**Requirement**.
Set down all of the data that follows word for word, without the images.

** start of Recorded information **

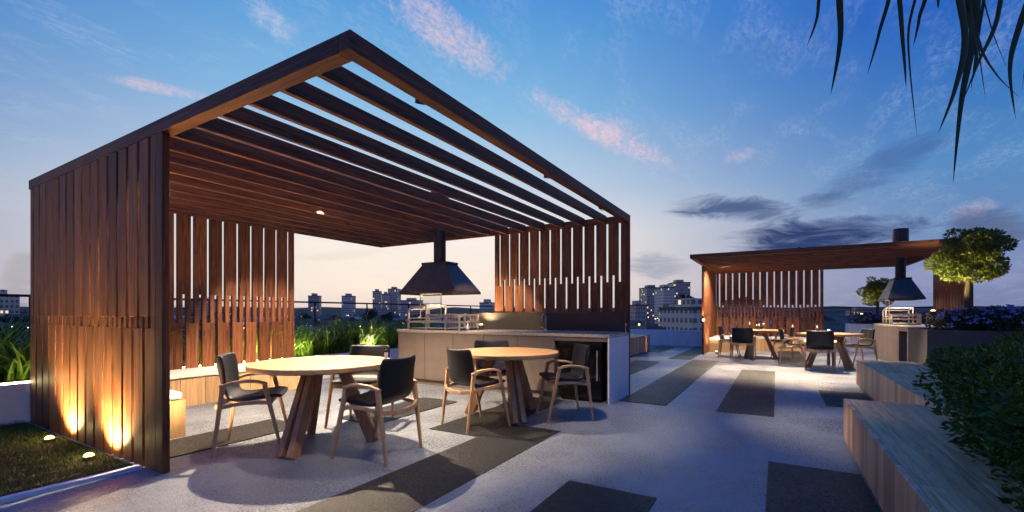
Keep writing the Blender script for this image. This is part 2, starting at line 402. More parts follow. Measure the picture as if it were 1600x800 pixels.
# ------------------------------------------------------------------ kitchen counter (pavilion-local placing)
def make_counter(label):
    r = empty('kitchen_counter', (0, 0, 0), 0, label=label, cat='kitchen counter', group='outdoor kitchen counters')
    x0, x1, y1 = 4.14, 5.055, 3.79
    MB().box(x0, x1, .03, y1, .872, .915).build('worktop', M['ctop'], r, .004)
    MB().box(x0 + .004, x1 - .004, .004, .026, 0, .868).build('end_panel', M['endpanel'], r, .002)
    MB().box(x0 + .004, x1 - .004, .004, .028, .8695, .9135).build('worktop_edge', M['ctop'], r, .002)
    c = MB(); c.box(x0 + .06, x1 - .02, .80, y1 - .02, .0, .09); c.box(x0 + .03, x1 - .02, .80, y1 - .02, .09, .870); c.build('carcass', M['counter'], r)
    # open bay for the fridge, at the near end
    b = MB(); b.box(x1 - .04, x1 - .02, .03, .798, 0, .87); b.box(x0 + .03, x1 - .041, .028, .05, 0, .87); b.build('bay_lining', M['void'], r)
    MB().box(x0 + .012, x0 + .028, .03, .798, .815, .869).build('fascia', M['counter'], r, .002)
    k = 0
    for y in [.80 + i * .594 for i in range(5)]:
        d = MB().box(x0 + .012, x0 + .029, y + .003, y + .591, .095, .866).build('cabinet_door', M['counter'], r, .002)
    # splashback
    MB().box(x1 - .03, x1 - .008, .055, 2.80, .917, 1.203).build('splashback', M['splash'], r, .002)
    return r
C1 = make_counter('long taupe kitchen counter with pale end panel under the large pavilion'); C1.location = P1.location
C2 = copy_tree(C1); C2.location = P2.location; C2.rotation_euler = P2.rotation_euler
C2["label"] = 'dark kitchen counter of the distant pavilion with grill hood above it'
fr = empty('bar_fridge', (0, 0, 0), 0, label='black glass-fronted bar fridge in the open bay of the taupe counter', cat='fridge')
MB().box(4.19, 4.98, .12, .74, .03, .80).build('cabinet', M['void'], fr, .004)
MB().box(4.165, 4.188, .122, .738, .05, .80).build('door', M['black'], fr, .003)
MB().tube([(4.14, .17, .3), (4.14, .17, .7)], .008).build('handle', M['steel'], fr)
MB().box(4.22, 4.96, .14, .72, 0, .029).build('foot', M['void'], fr)
fr.location = P1.location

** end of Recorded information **

**Result**.
Keep writing the Blender script for this image. This is part 2, starting at line 402. More parts follow. Measure the picture as if it were 1600x800 pixels.
# ------------------------------------------------------------------ kitchen counter (pavilion-local placing)
def make_counter(label):
    r = empty('kitchen_counter', (0, 0, 0), 0, label=label, cat='kitchen counter', group='outdoor kitchen counters')
    x0, x1, y1 = 4.14, 5.055, 3.79
    MB().box(x0, x1, .03, y1, .872, .915).build('worktop', M['ctop'], r, .004)
    MB().box(x0 + .004, x1 - .004, .004, .026, 0, .868).build('end_panel', M['endpanel'], r, .002)
    MB().box(x0 + .004, x1 - .004, .004, .028, .8695, .9135).build('worktop_edge', M['ctop'], r, .002)
    c = MB(); c.box(x0 + .06, x1 - .02, .80, y1 - .02, .0, .09); c.box(x0 + .03, x1 - .02, .80, y1 - .02, .09, .870); c.build('carcass', M['counter'], r)
    # open bay for the fridge, at the near end
    b = MB(); b.box(x1 - .04, x1 - .02, .03, .798, 0, .87); b.box(x0 + .03, x1 - .041, .028, .05, 0, .87); b.build('bay_lining', M['void'], r)
    MB().box(x0 + .012, x0 + .028, .03, .798, .815, .869).build('fascia', M['counter'], r, .002)
    k = 0
    for y in [.80 + i * .594 for i in range(5)]:
        d = MB().box(x0 + .012, x0 + .029, y + .003, y + .591, .095, .866).build('cabinet_door', M['counter'], r, .002)
    # splashback
    MB().box(x1 - .03, x1 - .008, .055, 2.80, .917, 1.203).build('splashback', M['splash'], r, .002)
    return r
C1 = make_counter('long taupe kitchen counter with pale end panel under the large pavilion'); C1.location = P1.location
C2 = copy_tree(C1); C2.location = P2.location; C2.rotation_euler = P2.rotation_euler
C2["label"] = 'dark kitchen counter of the distant pavilion with grill hood above it'
fr = empty('bar_fridge', (0, 0, 0), 0, label='black glass-fronted bar fridge in the open bay of the taupe counter', cat='fridge')
MB().box(4.19, 4.98, .12, .74, .03, .80).build('cabinet', M['void'], fr, .004)
MB().box(4.165, 4.188, .122, .738, .05, .80).build('door', M['black'], fr, .003)
MB().tube([(4.14, .17, .3), (4.14, .17, .7)], .008).build('handle', M['steel'], fr)
MB().box(4.22, 4.96, .14, .72, 0, .029).build('foot', M['void'], fr)
fr.location = P1.location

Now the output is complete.